_PROBLEM_: Reproduce each line exactly, including spacing and punctuation.

==== DATA LINES

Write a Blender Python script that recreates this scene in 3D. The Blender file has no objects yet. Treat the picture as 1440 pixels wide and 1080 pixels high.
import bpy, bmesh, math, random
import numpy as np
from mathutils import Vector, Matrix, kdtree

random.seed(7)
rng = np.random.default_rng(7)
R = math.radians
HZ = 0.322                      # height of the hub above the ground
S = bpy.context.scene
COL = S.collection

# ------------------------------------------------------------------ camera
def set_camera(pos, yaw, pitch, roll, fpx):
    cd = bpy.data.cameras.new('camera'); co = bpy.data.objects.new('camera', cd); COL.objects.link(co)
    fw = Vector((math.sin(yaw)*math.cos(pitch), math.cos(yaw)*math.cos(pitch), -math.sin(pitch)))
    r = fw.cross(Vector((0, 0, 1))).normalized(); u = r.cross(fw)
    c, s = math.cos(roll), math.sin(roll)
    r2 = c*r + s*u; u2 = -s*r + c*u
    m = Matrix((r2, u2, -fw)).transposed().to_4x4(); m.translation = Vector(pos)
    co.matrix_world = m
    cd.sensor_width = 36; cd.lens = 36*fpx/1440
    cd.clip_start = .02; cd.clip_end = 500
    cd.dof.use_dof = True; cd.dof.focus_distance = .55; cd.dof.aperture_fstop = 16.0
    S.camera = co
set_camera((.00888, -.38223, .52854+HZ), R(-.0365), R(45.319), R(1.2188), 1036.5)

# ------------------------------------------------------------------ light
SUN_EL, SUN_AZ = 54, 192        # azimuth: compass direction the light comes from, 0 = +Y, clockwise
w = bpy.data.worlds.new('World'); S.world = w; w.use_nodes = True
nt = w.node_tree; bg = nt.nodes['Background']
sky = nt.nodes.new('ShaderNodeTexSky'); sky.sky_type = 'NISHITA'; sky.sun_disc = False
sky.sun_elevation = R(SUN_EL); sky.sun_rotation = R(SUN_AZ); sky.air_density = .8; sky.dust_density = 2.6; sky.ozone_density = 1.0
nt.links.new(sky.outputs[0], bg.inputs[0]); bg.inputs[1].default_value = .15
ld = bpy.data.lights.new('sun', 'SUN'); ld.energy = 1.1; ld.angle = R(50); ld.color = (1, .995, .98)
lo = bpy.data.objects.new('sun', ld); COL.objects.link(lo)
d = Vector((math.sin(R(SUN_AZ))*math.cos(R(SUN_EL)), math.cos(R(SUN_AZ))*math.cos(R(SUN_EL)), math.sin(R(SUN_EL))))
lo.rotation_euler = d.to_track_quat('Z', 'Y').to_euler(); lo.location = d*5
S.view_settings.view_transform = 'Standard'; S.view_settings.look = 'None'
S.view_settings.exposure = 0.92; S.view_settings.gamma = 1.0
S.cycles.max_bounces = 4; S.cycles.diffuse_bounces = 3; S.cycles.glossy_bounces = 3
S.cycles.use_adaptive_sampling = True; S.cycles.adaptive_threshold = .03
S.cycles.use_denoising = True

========

_WRITTEN ANSWER_:
Write a Blender Python script that recreates this scene in 3D. The Blender file has no objects yet. Treat the picture as 1440 pixels wide and 1080 pixels high.
import bpy, bmesh, math, random
import numpy as np
from mathutils import Vector, Matrix, kdtree

random.seed(7)
rng = np.random.default_rng(7)
R = math.radians
HZ = 0.322                      # height of the hub above the ground
S = bpy.context.scene
COL = S.collection

# ------------------------------------------------------------------ camera
def set_camera(pos, yaw, pitch, roll, fpx):
    cd = bpy.data.cameras.new('camera'); co = bpy.data.objects.new('camera', cd); COL.objects.link(co)
    fw = Vector((math.sin(yaw)*math.cos(pitch), math.cos(yaw)*math.cos(pitch), -math.sin(pitch)))
    r = fw.cross(Vector((0, 0, 1))).normalized(); u = r.cross(fw)
    c, s = math.cos(roll), math.sin(roll)
    r2 = c*r + s*u; u2 = -s*r + c*u
    m = Matrix((r2, u2, -fw)).transposed().to_4x4(); m.translation = Vector(pos)
    co.matrix_world = m
    cd.sensor_width = 36; cd.lens = 36*fpx/1440
    cd.clip_start = .02; cd.clip_end = 500
    cd.dof.use_dof = True; cd.dof.focus_distance = .55; cd.dof.aperture_fstop = 16.0
    S.camera = co
set_camera((.00888, -.38223, .52854+HZ), R(-.0365), R(45.319), R(1.2188), 1036.5)

# ------------------------------------------------------------------ light
SUN_EL, SUN_AZ = 54, 192        # azimuth: compass direction the light comes from, 0 = +Y, clockwise
w = bpy.data.worlds.new('World'); S.world = w; w.use_nodes = True
nt = w.node_tree; bg = nt.nodes['Background']
sky = nt.nodes.new('ShaderNodeTexSky'); sky.sky_type = 'NISHITA'; sky.sun_disc = False
sky.sun_elevation = R(SUN_EL); sky.sun_rotation = R(SUN_AZ); sky.air_density = .8; sky.dust_density = 2.6; sky.ozone_density = 1.0
nt.links.new(sky.outputs[0], bg.inputs[0]); bg.inputs[1].default_value = .15
ld = bpy.data.lights.new('sun', 'SUN'); ld.energy = 1.1; ld.angle = R(50); ld.color = (1, .995, .98)
lo = bpy.data.objects.new('sun', ld); COL.objects.link(lo)
d = Vector((math.sin(R(SUN_AZ))*math.cos(R(SUN_EL)), math.cos(R(SUN_AZ))*math.cos(R(SUN_EL)), math.sin(R(SUN_EL))))
lo.rotation_euler = d.to_track_quat('Z', 'Y').to_euler(); lo.location = d*5
S.view_settings.view_transform = 'Standard'; S.view_settings.look = 'None'
S.view_settings.exposure = 0.92; S.view_settings.gamma = 1.0
S.cycles.max_bounces = 4; S.cycles.diffuse_bounces = 3; S.cycles.glossy_bounces = 3
S.cycles.use_adaptive_sampling = True; S.cycles.adaptive_threshold = .03
S.cycles.use_denoising = True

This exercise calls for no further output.